News Americas, NEW YORK, NY, Tues. Feb. 26, 2013: Three Trinidad nationals from Queens, NY, have been arrested for allegedly stealing more than $50,000 from a lunch program for senior citizens.

The three include two former executive directors of the non-profit United Hindu Cultural Council of USA North America Inc., (UHCC), which obtained city funding to provide lunch for seniors. All three were arraigned in New York State Supreme Court in Queens County as investigators this morning executed a search warrant at UHCC for documents and computers that are evidence of the scheme.

Instead, New York State Attorney General, Eric T. Schneiderman, alleges that Chan Jamoona, 66, of Queens and her daughter, Veda Jamoona, 28, of Manhattan and Queens, conspired with Sonny’s Roti Shop, Steven Rajkumar, to running scheme in which the senior center operator inflated bills submitted to New York City’s Department for the Aging.

To carry out the scheme, the indictment alleges that the defendants directed UHCC workers to falsify invoices from the senior center’s caterer, Sonny’s Roti Shop in Queens, and provide fake signatures on sign-in sheets.

The two former UHCC executive directors are accused of stealing over $50,000 from programs for New York seniors by receiving kickbacks from Rajkumar.

The defendants are charged with conspiracy in the fourth degree and grand larceny in the second degree. Chan Jamoona faces an additional eight counts of falsifying business records in the first degree and four counts of offering a false instrument for filing in the first degree. Veda Jamoona faces an additional count of offering a false instrument for filing in the first degree. Steven Rajkumar faces an additional three counts of falsifying business records in the first degree. If convicted, the maximum sentence for grand larceny in the second degree, the top count, is 5 to 15 years imprisonment.

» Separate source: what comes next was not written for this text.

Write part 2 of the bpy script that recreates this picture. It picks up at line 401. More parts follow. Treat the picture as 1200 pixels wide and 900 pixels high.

“By stealing from the senior center lunch program, the defendants put personal greed ahead of the basic needs of New York seniors,” Attorney General Schneiderman said. “When it comes to services vital for our seniors, we cannot accept fraud as a cost of doing business. My office will prosecute fraud in critical New York programs to the fullest extent of the law.”

“Through fake invoices and phantom clients, these defendants systematically chiseled the City’s taxpayers and shortchanged the seniors they were supposed to serve, according to the indictment. Their charged phony billing scheme was undone by meticulous fiscal analysis and old-fashioned surveillance. DOI was pleased to work with the New York State Attorney General’s Office to hold these fraudsters accountable,” added Department of Aging Commissioner, Rose Gill Hearn.